**Exercise brief**. Set down the data below without change, skipping the pictures it holds.

++++ Material

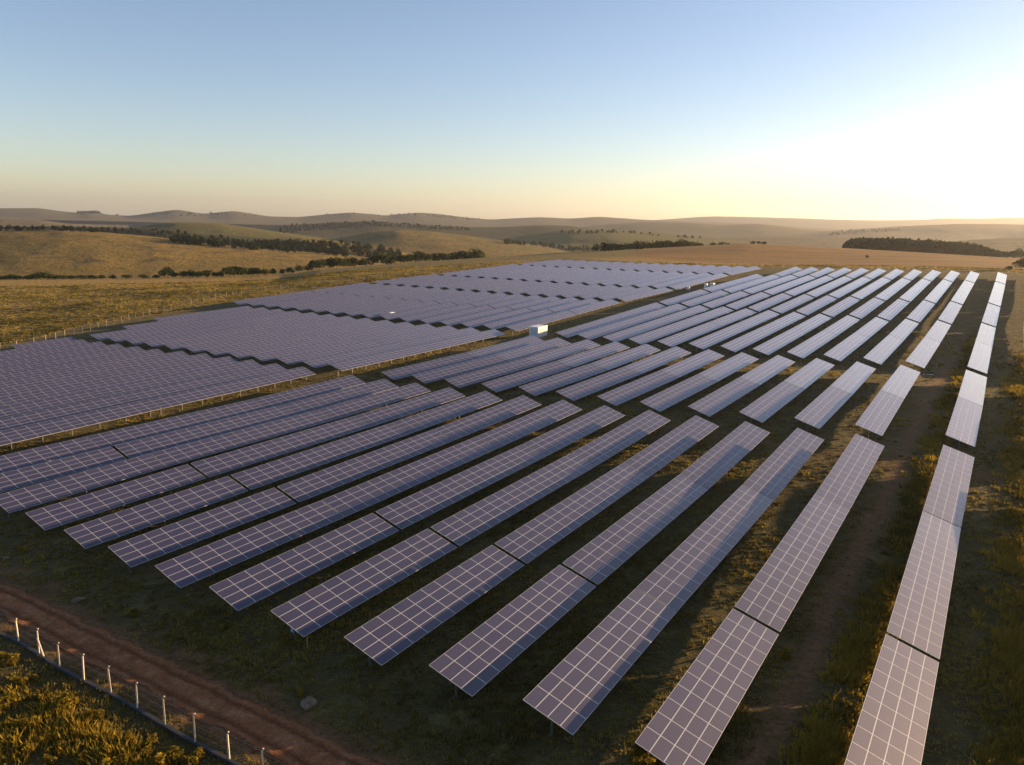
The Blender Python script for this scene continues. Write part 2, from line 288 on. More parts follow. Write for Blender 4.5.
["S1",108,22,-8.11,333.37,0.54,17.67,371.13,1.94],
["T1",108,35,19.97,374.64,2.08,58.75,436.28,4.45],
["V1",108,21,60.78,439.24,4.57,87.21,474.6,6.09],
["P1",109,15,-117.09,172.69,-4.08,-100.5,199.11,-3.33],
["Q1",109,17,-94.93,200.97,-2.87,-78.01,231.23,-2.63],
["Q2",109,17,-77.91,231.4,-2.63,-60.29,262.89,-2.39],
["R1",109,19,-57.08,268.43,-2.26,-36.33,302.89,-0.88],
["R2",109,17,-36.02,303.4,-0.86,-17.65,333.94,0.36],
["S1",109,22,-15.16,337.8,0.51,10.61,375.56,1.89],
["T1",109,35,12.91,379.07,2.02,51.69,440.71,4.37],
["V1",109,21,53.73,443.67,4.49,80.51,479.4,5.98],
["P1",110,15,-124.14,177.12,-4.39,-107.55,203.54,-3.58],
["Q1",110,16,-101.88,205.5,-3.11,-85.01,235.71,-2.79],
["Q2",110,17,-84.91,235.88,-2.79,-67.34,267.32,-2.45],
["R1",110,19,-64.13,272.86,-2.31,-43.39,307.32,-0.92],
["R2",110,17,-43.08,307.83,-0.9,-24.7,338.37,0.33],
["S1",110,22,-22.22,342.23,0.48,3.55,379.99,1.84],
["T1",110,35,5.86,383.5,1.97,44.64,445.14,4.29],
["V1",110,21,46.68,448.1,4.41,73.46,483.83,5.87],
["P1",111,15,-131.2,181.55,-4.7,-114.61,207.97,-3.83],
["Q1",111,16,-108.97,209.97,-3.31,-92.08,240.16,-2.93],
["Q2",111,17,-91.98,240.33,-2.92,-74.4,271.75,-2.53],
["R1",111,19,-71.19,277.29,-2.38,-50.44,311.75,-0.97],
["R2",111,17,-50.13,312.26,-0.95,-31.76,342.8,0.3],
["S1",111,22,-29.27,346.66,0.44,-3.5,384.42,1.8],
["T1",111,35,-1.2,387.93,1.93,37.58,449.57,4.22],
["V1",111,21,39.62,452.53,4.33,66.4,488.26,5.78],
["P1",112,7,-129.08,200.29,-4.52,-120.76,213.56,-4.15],
["Q1",112,16,-116.0,214.43,-3.55,-99.12,244.6,-3.09],
["Q2",112,17,-99.02,244.78,-3.09,-81.45,276.18,-2.61],
["R1",112,19,-78.24,281.72,-2.45,-57.5,316.18,-1.03],
["R2",112,17,-57.19,316.69,-1.01,-38.81,347.22,0.25],
["S1",112,22,-36.33,351.09,0.4,-10.56,388.85,1.75],
["T1",112,35,-8.25,392.36,1.88,30.53,454.0,4.15],
["V1",112,21,32.56,456.96,4.26,59.35,492.69,5.68],
["Q1",113,26,-115.5,232.19,-3.59,-88.51,280.61,-2.71],
["R1",113,19,-85.3,286.15,-2.55,-64.55,320.61,-1.1],
["R2",113,17,-64.25,321.12,-1.08,-45.87,351.65,0.2],
["S1",113,22,-43.39,355.52,0.35,-17.61,393.28,1.7],
["T1",113,35,-15.31,396.79,1.83,23.47,458.43,4.08],
["V1",113,21,25.51,461.39,4.19,52.29,497.12,5.59],
["Q1",114,19,-114.7,250.71,-3.51,-95.56,285.04,-2.83],
["R1",114,19,-92.35,290.57,-2.65,-71.61,325.04,-1.19],
["R2",114,17,-71.3,325.55,-1.16,-52.92,356.08,0.14],
["S1",114,22,-50.44,359.95,0.29,-24.67,397.71,1.65],
["T1",114,35,-22.37,401.22,1.77,16.42,462.86,4.02],
["V1",114,21,18.45,465.82,4.13,45.24,501.55,5.51],
["R1",115,19,-99.41,295.0,-2.78,-78.67,329.47,-1.28],
["R2",115,17,-78.36,329.98,-1.26,-59.98,360.51,0.06],
["S1",115,22,-57.5,364.38,0.22,-31.72,402.14,1.59],
["T1",115,35,-29.42,405.65,1.71,9.36,467.28,3.95],
["V1",115,21,11.4,470.25,4.06,38.18,505.98,5.43],
["R1",116,19,-106.47,299.43,-2.91,-85.72,333.9,-1.39],
["R2",116,17,-85.41,334.41,-1.37,-67.03,364.94,-0.03],
["S1",116,22,-64.55,368.81,0.13,-38.78,406.57,1.52],
["T1",116,35,-36.48,410.08,1.65,2.31,471.71,3.89],
["V1",116,21,4.34,474.68,4.0,31.13,510.41,5.36],
]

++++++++

**Completed task**.
The Blender Python script for this scene continues. Write part 2, from line 288 on. More parts follow. Write for Blender 4.5.
["S1",108,22,-8.11,333.37,0.54,17.67,371.13,1.94],
["T1",108,35,19.97,374.64,2.08,58.75,436.28,4.45],
["V1",108,21,60.78,439.24,4.57,87.21,474.6,6.09],
["P1",109,15,-117.09,172.69,-4.08,-100.5,199.11,-3.33],
["Q1",109,17,-94.93,200.97,-2.87,-78.01,231.23,-2.63],
["Q2",109,17,-77.91,231.4,-2.63,-60.29,262.89,-2.39],
["R1",109,19,-57.08,268.43,-2.26,-36.33,302.89,-0.88],
["R2",109,17,-36.02,303.4,-0.86,-17.65,333.94,0.36],
["S1",109,22,-15.16,337.8,0.51,10.61,375.56,1.89],
["T1",109,35,12.91,379.07,2.02,51.69,440.71,4.37],
["V1",109,21,53.73,443.67,4.49,80.51,479.4,5.98],
["P1",110,15,-124.14,177.12,-4.39,-107.55,203.54,-3.58],
["Q1",110,16,-101.88,205.5,-3.11,-85.01,235.71,-2.79],
["Q2",110,17,-84.91,235.88,-2.79,-67.34,267.32,-2.45],
["R1",110,19,-64.13,272.86,-2.31,-43.39,307.32,-0.92],
["R2",110,17,-43.08,307.83,-0.9,-24.7,338.37,0.33],
["S1",110,22,-22.22,342.23,0.48,3.55,379.99,1.84],
["T1",110,35,5.86,383.5,1.97,44.64,445.14,4.29],
["V1",110,21,46.68,448.1,4.41,73.46,483.83,5.87],
["P1",111,15,-131.2,181.55,-4.7,-114.61,207.97,-3.83],
["Q1",111,16,-108.97,209.97,-3.31,-92.08,240.16,-2.93],
["Q2",111,17,-91.98,240.33,-2.92,-74.4,271.75,-2.53],
["R1",111,19,-71.19,277.29,-2.38,-50.44,311.75,-0.97],
["R2",111,17,-50.13,312.26,-0.95,-31.76,342.8,0.3],
["S1",111,22,-29.27,346.66,0.44,-3.5,384.42,1.8],
["T1",111,35,-1.2,387.93,1.93,37.58,449.57,4.22],
["V1",111,21,39.62,452.53,4.33,66.4,488.26,5.78],
["P1",112,7,-129.08,200.29,-4.52,-120.76,213.56,-4.15],
["Q1",112,16,-116.0,214.43,-3.55,-99.12,244.6,-3.09],
["Q2",112,17,-99.02,244.78,-3.09,-81.45,276.18,-2.61],
["R1",112,19,-78.24,281.72,-2.45,-57.5,316.18,-1.03],
["R2",112,17,-57.19,316.69,-1.01,-38.81,347.22,0.25],
["S1",112,22,-36.33,351.09,0.4,-10.56,388.85,1.75],
["T1",112,35,-8.25,392.36,1.88,30.53,454.0,4.15],
["V1",112,21,32.56,456.96,4.26,59.35,492.69,5.68],
["Q1",113,26,-115.5,232.19,-3.59,-88.51,280.61,-2.71],
["R1",113,19,-85.3,286.15,-2.55,-64.55,320.61,-1.1],
["R2",113,17,-64.25,321.12,-1.08,-45.87,351.65,0.2],
["S1",113,22,-43.39,355.52,0.35,-17.61,393.28,1.7],
["T1",113,35,-15.31,396.79,1.83,23.47,458.43,4.08],
["V1",113,21,25.51,461.39,4.19,52.29,497.12,5.59],
["Q1",114,19,-114.7,250.71,-3.51,-95.56,285.04,-2.83],
["R1",114,19,-92.35,290.57,-2.65,-71.61,325.04,-1.19],
["R2",114,17,-71.3,325.55,-1.16,-52.92,356.08,0.14],
["S1",114,22,-50.44,359.95,0.29,-24.67,397.71,1.65],
["T1",114,35,-22.37,401.22,1.77,16.42,462.86,4.02],
["V1",114,21,18.45,465.82,4.13,45.24,501.55,5.51],
["R1",115,19,-99.41,295.0,-2.78,-78.67,329.47,-1.28],
["R2",115,17,-78.36,329.98,-1.26,-59.98,360.51,0.06],
["S1",115,22,-57.5,364.38,0.22,-31.72,402.14,1.59],
["T1",115,35,-29.42,405.65,1.71,9.36,467.28,3.95],
["V1",115,21,11.4,470.25,4.06,38.18,505.98,5.43],
["R1",116,19,-106.47,299.43,-2.91,-85.72,333.9,-1.39],
["R2",116,17,-85.41,334.41,-1.37,-67.03,364.94,-0.03],
["S1",116,22,-64.55,368.81,0.13,-38.78,406.57,1.52],
["T1",116,35,-36.48,410.08,1.65,2.31,471.71,3.89],
["V1",116,21,4.34,474.68,4.0,31.13,510.41,5.36],
]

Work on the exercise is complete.